Quote the whole listing word for word. Do not include the pictures.

_Material provided:_
--- Start ---

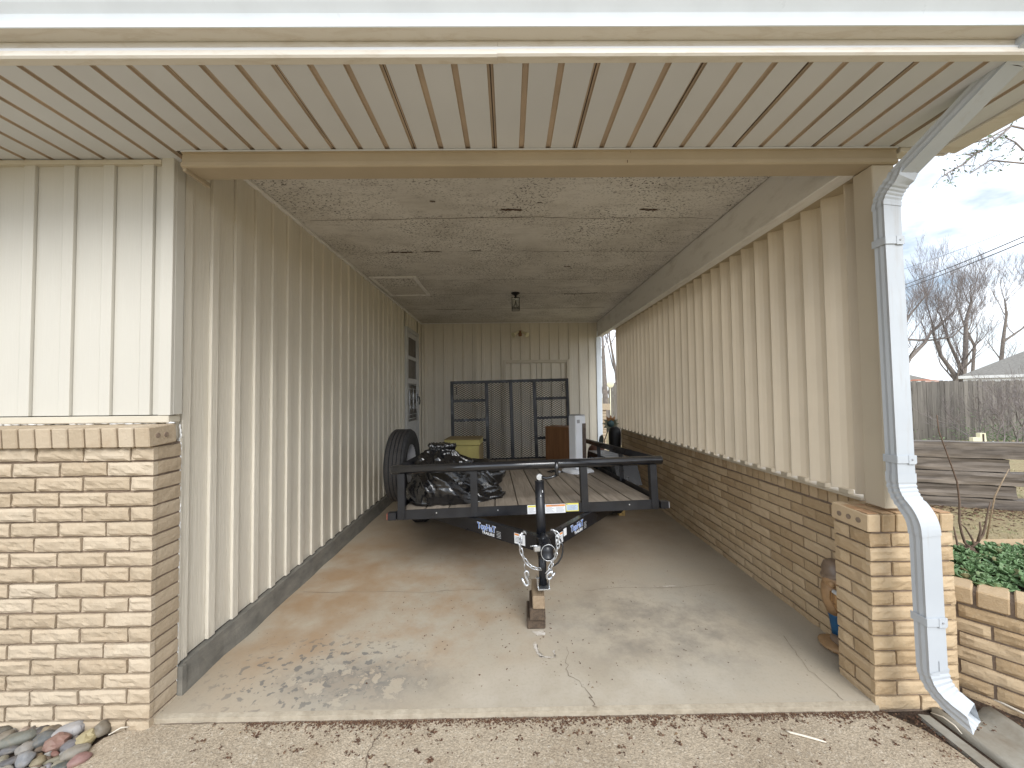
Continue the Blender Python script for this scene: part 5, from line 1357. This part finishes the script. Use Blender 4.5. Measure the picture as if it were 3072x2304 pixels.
# ================================================================ planter, shrub, timber wall
random.seed(12)
pl_ = thing('brick_planter', 'low golden brick planter with a header cap running out from the pillar', 'planter', (2.3, 1.98, -.1))
dU = V((.61, -.792, 0)); nU = V((-.792, -.61, 0)); P0 = V((2.262, 2.035, 0))
mb = MB()
brick_rows(mb, P0, dU, (0, 0, 1), nU, 1.5, .415-BH*8, .415, .05, 9, 4, .010, .0065, 900)
def slabq(mb, a0, a1, o0, o1, z0, z1, mi):
    c = [P0+dU*a+nU*o+V((0, 0, z)) for a in (a0, a1) for o in (o0, o1) for z in (z0, z1)]
    mb.add(c, [(0, 1, 3, 2), (4, 6, 7, 5), (0, 4, 5, 1), (2, 3, 7, 6), (0, 2, 6, 4), (1, 5, 7, 3)], mi)
slabq(mb, -.01, 1.5, -.18, .002, -.15, .42, 1)
mb.build('wall', [M_['brick_r'], M_['mortar']], pl_)
mb = MB(); slabq(mb, 0, 1.5, -.17, .004, .41, .478, 1)
for k in range(13):
    c = P0+dU*(.058+k*.1165)+nU*(-.075)+V((0, 0, .457))
    Mx = Matrix((( dU.x, nU.x, 0, c.x), (dU.y, nU.y, 0, c.y), (0, 0, 1, c.z), (0, 0, 0, 1))) @ Euler((R(random.uniform(2, 5)), R(random.uniform(-1, 1)), R(random.uniform(-1, 1)))).to_matrix().to_4x4()
    mb.cbox(Mx, V((.0515, .095, .040)), .006, 0)
mb.build('cap', [M_['brick_r'], M_['mortar']], pl_)
mb = MB(); mb.add([(2.28, 2.06, .43), (2.45, 2.13, .43), (3.35, .95, .43), (6, .95, .43), (4.5, 2.62, .43), (2.28, 2.62, .43)], [(0, 1, 2, 3, 4, 5)])
mb.build('soil', M_['mulch'], pl_)
mb = MB(); mb.box(2.2, 4.6, 2.62, 2.72, -.1, .45, .004); mb.build('back_wall', M_['brick_r'], pl_)
mb = MB(); random.seed(31)
def rosette(c, s):
    for k in range(11):
        t = k/11; a = k*2.4+random.uniform(-.2, .2); el = .15+1.15*t; L = s*(1-.5*t)
        d = V((math.cos(a)*math.cos(el), math.sin(a)*math.cos(el), math.sin(el))); sd_ = V((-math.sin(a), math.cos(a), 0)); up = d.cross(sd_)*-1
        if up.z < 0: up = -up
        w_ = L*.40; th = L*.09
        o_ = c+d*L*.12+V((0, 0, s*.25*t))
        P = [o_, o_+d*L*.35+sd_*w_*.75+up*th, o_+d*L*.75+sd_*w_+up*th*2.2, o_+d*L*1.02+sd_*w_*.45+up*th*2.6, o_+d*L*1.02-sd_*w_*.45+up*th*2.6, o_+d*L*.75-sd_*w_+up*th*2.2, o_+d*L*.35-sd_*w_*.75+up*th, o_+d*L*.6-up*th*.6]
        Q = [p-up*th*.9 for p in P[:7]]
        mb.add(P+Q, [(0, 1, 7), (1, 2, 7), (2, 3, 7), (3, 4, 7), (4, 5, 7), (5, 6, 7), (6, 0, 7)]+[(i, 8+i, 8+(i+1) % 7, (i+1) % 7) for i in range(7)], 0, False)
cnt = 0
SP = []
for k in range(5000):
    x, y = random.uniform(2.28, 4.6), random.uniform(1.0, 2.62)
    a = (V((x, y, 0))-P0).dot(-nU)
    if a < .145+.02*math.sin(x*30) or y > 2.50: continue
    if (V((x, y))-V((2.93, 2.46))).length < .05: continue
    if x > 3.5 and random.random() < .5: continue
    if any((x-q[0])**2+(y-q[1])**2 < .047**2 for q in SP): continue
    SP.append((x, y)); cnt += 1
    rosette(V((x, y, .425+random.uniform(0, .030)+min(.02, (a-.14)*.12))), random.uniform(.048, .072))
o = mb.build('sedum', M_['sedum'], recalc=False); solo(o, (2.8, 2.1, .43)); struct(o, 'stuff'); o['label'] = 'thick green carpet of succulent rosettes filling the brick planter'
def sc_(p, f=.895): return V((p[0]*f, p[1]*f, 1.5+(p[2]-1.5)*f))
sh = thing('bare_shrub', 'nearly bare shrub with thin brown stems growing behind the succulents', 'shrub', (2.94, 2.46, .43))
mb = MB(); mb.tube([sc_((3.273, 2.75, .29)), sc_((3.28, 2.75, .34)), sc_((3.285, 2.75, .385))], [.030, .026, .020], 8); mb.blob(sc_((3.285, 2.75, .345)), (.03, .03, .04), 8, 10, 8, .25, 3); mb.tube([sc_((3.27, 2.75, .34)), sc_((3.245, 2.75, .37)), sc_((3.235, 2.75, .38))], [.016, .012, .008], 6); mb.build('stump', M_['stem'], sh)
for pts in ([(3.287, 2.75, .379), (3.25, 2.75, .415), (3.231, 2.75, .483), (3.218, 2.75, .56), (3.222, 2.75, .629), (3.226, 2.75, .71), (3.215, 2.75, .847), (3.182, 2.75, .956), (3.135, 2.75, 1.10), (3.099, 2.75, 1.212), (3.09, 2.75, 1.33)],
            [(3.30, 2.75, .38), (3.345, 2.75, .42), (3.385, 2.75, .47), (3.405, 2.75, .53), (3.413, 2.75, .572), (3.433, 2.75, .648), (3.45, 2.75, .70)],
            [(3.295, 2.75, .385), (3.321, 2.75, .401), (3.30, 2.75, .45), (3.26, 2.75, .52), (3.21, 2.75, .564)],
            [(3.225, 2.75, .33), (3.20, 2.75, .38), (3.19, 2.75, .44), (3.175, 2.75, .53)], [(3.26, 2.75, .36), (3.22, 2.75, .385), (3.18, 2.75, .40)],
            [(3.345, 2.75, .42), (3.37, 2.75, .50), (3.365, 2.75, .56)]):
    mb = MB(); n_ = len(pts); mb.tube([sc_(p) for p in pts], [.0075*(1-.7*i/n_) for i in range(n_)], 6); 
    for i in range(2, n_-1, 2):
        p = sc_(pts[i]); mb.tube([p, p+V((random.uniform(-.02, .02), random.uniform(-.02, .02), .02))], [.002, .001], 4)
    mb.build('stem', M_['stem'], sh)
mb = MB(); mb.tube([(4.45, 3.62, -.05), (4.56, 3.6, .505), (4.63, 3.6, .63), (4.71, 3.6, .76)], [.007, .006, .005, .003], 6)
o = mb.build('dry_stalk', M_['block']); solo(o, (4.45, 3.62, -.05)); tag(o, 'single pale dry stalk leaning in front of the timber wall', 'stalk')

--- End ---

_Result for this exercise:_
Continue the Blender Python script for this scene: part 5, from line 1357. This part finishes the script. Use Blender 4.5. Measure the picture as if it were 3072x2304 pixels.
# ================================================================ planter, shrub, timber wall
random.seed(12)
pl_ = thing('brick_planter', 'low golden brick planter with a header cap running out from the pillar', 'planter', (2.3, 1.98, -.1))
dU = V((.61, -.792, 0)); nU = V((-.792, -.61, 0)); P0 = V((2.262, 2.035, 0))
mb = MB()
brick_rows(mb, P0, dU, (0, 0, 1), nU, 1.5, .415-BH*8, .415, .05, 9, 4, .010, .0065, 900)
def slabq(mb, a0, a1, o0, o1, z0, z1, mi):
    c = [P0+dU*a+nU*o+V((0, 0, z)) for a in (a0, a1) for o in (o0, o1) for z in (z0, z1)]
    mb.add(c, [(0, 1, 3, 2), (4, 6, 7, 5), (0, 4, 5, 1), (2, 3, 7, 6), (0, 2, 6, 4), (1, 5, 7, 3)], mi)
slabq(mb, -.01, 1.5, -.18, .002, -.15, .42, 1)
mb.build('wall', [M_['brick_r'], M_['mortar']], pl_)
mb = MB(); slabq(mb, 0, 1.5, -.17, .004, .41, .478, 1)
for k in range(13):
    c = P0+dU*(.058+k*.1165)+nU*(-.075)+V((0, 0, .457))
    Mx = Matrix((( dU.x, nU.x, 0, c.x), (dU.y, nU.y, 0, c.y), (0, 0, 1, c.z), (0, 0, 0, 1))) @ Euler((R(random.uniform(2, 5)), R(random.uniform(-1, 1)), R(random.uniform(-1, 1)))).to_matrix().to_4x4()
    mb.cbox(Mx, V((.0515, .095, .040)), .006, 0)
mb.build('cap', [M_['brick_r'], M_['mortar']], pl_)
mb = MB(); mb.add([(2.28, 2.06, .43), (2.45, 2.13, .43), (3.35, .95, .43), (6, .95, .43), (4.5, 2.62, .43), (2.28, 2.62, .43)], [(0, 1, 2, 3, 4, 5)])
mb.build('soil', M_['mulch'], pl_)
mb = MB(); mb.box(2.2, 4.6, 2.62, 2.72, -.1, .45, .004); mb.build('back_wall', M_['brick_r'], pl_)
mb = MB(); random.seed(31)
def rosette(c, s):
    for k in range(11):
        t = k/11; a = k*2.4+random.uniform(-.2, .2); el = .15+1.15*t; L = s*(1-.5*t)
        d = V((math.cos(a)*math.cos(el), math.sin(a)*math.cos(el), math.sin(el))); sd_ = V((-math.sin(a), math.cos(a), 0)); up = d.cross(sd_)*-1
        if up.z < 0: up = -up
        w_ = L*.40; th = L*.09
        o_ = c+d*L*.12+V((0, 0, s*.25*t))
        P = [o_, o_+d*L*.35+sd_*w_*.75+up*th, o_+d*L*.75+sd_*w_+up*th*2.2, o_+d*L*1.02+sd_*w_*.45+up*th*2.6, o_+d*L*1.02-sd_*w_*.45+up*th*2.6, o_+d*L*.75-sd_*w_+up*th*2.2, o_+d*L*.35-sd_*w_*.75+up*th, o_+d*L*.6-up*th*.6]
        Q = [p-up*th*.9 for p in P[:7]]
        mb.add(P+Q, [(0, 1, 7), (1, 2, 7), (2, 3, 7), (3, 4, 7), (4, 5, 7), (5, 6, 7), (6, 0, 7)]+[(i, 8+i, 8+(i+1) % 7, (i+1) % 7) for i in range(7)], 0, False)
cnt = 0
SP = []
for k in range(5000):
    x, y = random.uniform(2.28, 4.6), random.uniform(1.0, 2.62)
    a = (V((x, y, 0))-P0).dot(-nU)
    if a < .145+.02*math.sin(x*30) or y > 2.50: continue
    if (V((x, y))-V((2.93, 2.46))).length < .05: continue
    if x > 3.5 and random.random() < .5: continue
    if any((x-q[0])**2+(y-q[1])**2 < .047**2 for q in SP): continue
    SP.append((x, y)); cnt += 1
    rosette(V((x, y, .425+random.uniform(0, .030)+min(.02, (a-.14)*.12))), random.uniform(.048, .072))
o = mb.build('sedum', M_['sedum'], recalc=False); solo(o, (2.8, 2.1, .43)); struct(o, 'stuff'); o['label'] = 'thick green carpet of succulent rosettes filling the brick planter'
def sc_(p, f=.895): return V((p[0]*f, p[1]*f, 1.5+(p[2]-1.5)*f))
sh = thing('bare_shrub', 'nearly bare shrub with thin brown stems growing behind the succulents', 'shrub', (2.94, 2.46, .43))
mb = MB(); mb.tube([sc_((3.273, 2.75, .29)), sc_((3.28, 2.75, .34)), sc_((3.285, 2.75, .385))], [.030, .026, .020], 8); mb.blob(sc_((3.285, 2.75, .345)), (.03, .03, .04), 8, 10, 8, .25, 3); mb.tube([sc_((3.27, 2.75, .34)), sc_((3.245, 2.75, .37)), sc_((3.235, 2.75, .38))], [.016, .012, .008], 6); mb.build('stump', M_['stem'], sh)
for pts in ([(3.287, 2.75, .379), (3.25, 2.75, .415), (3.231, 2.75, .483), (3.218, 2.75, .56), (3.222, 2.75, .629), (3.226, 2.75, .71), (3.215, 2.75, .847), (3.182, 2.75, .956), (3.135, 2.75, 1.10), (3.099, 2.75, 1.212), (3.09, 2.75, 1.33)],
            [(3.30, 2.75, .38), (3.345, 2.75, .42), (3.385, 2.75, .47), (3.405, 2.75, .53), (3.413, 2.75, .572), (3.433, 2.75, .648), (3.45, 2.75, .70)],
            [(3.295, 2.75, .385), (3.321, 2.75, .401), (3.30, 2.75, .45), (3.26, 2.75, .52), (3.21, 2.75, .564)],
            [(3.225, 2.75, .33), (3.20, 2.75, .38), (3.19, 2.75, .44), (3.175, 2.75, .53)], [(3.26, 2.75, .36), (3.22, 2.75, .385), (3.18, 2.75, .40)],
            [(3.345, 2.75, .42), (3.37, 2.75, .50), (3.365, 2.75, .56)]):
    mb = MB(); n_ = len(pts); mb.tube([sc_(p) for p in pts], [.0075*(1-.7*i/n_) for i in range(n_)], 6); 
    for i in range(2, n_-1, 2):
        p = sc_(pts[i]); mb.tube([p, p+V((random.uniform(-.02, .02), random.uniform(-.02, .02), .02))], [.002, .001], 4)
    mb.build('stem', M_['stem'], sh)
mb = MB(); mb.tube([(4.45, 3.62, -.05), (4.56, 3.6, .505), (4.63, 3.6, .63), (4.71, 3.6, .76)], [.007, .006, .005, .003], 6)
o = mb.build('dry_stalk', M_['block']); solo(o, (4.45, 3.62, -.05)); tag(o, 'single pale dry stalk leaning in front of the timber wall', 'stalk')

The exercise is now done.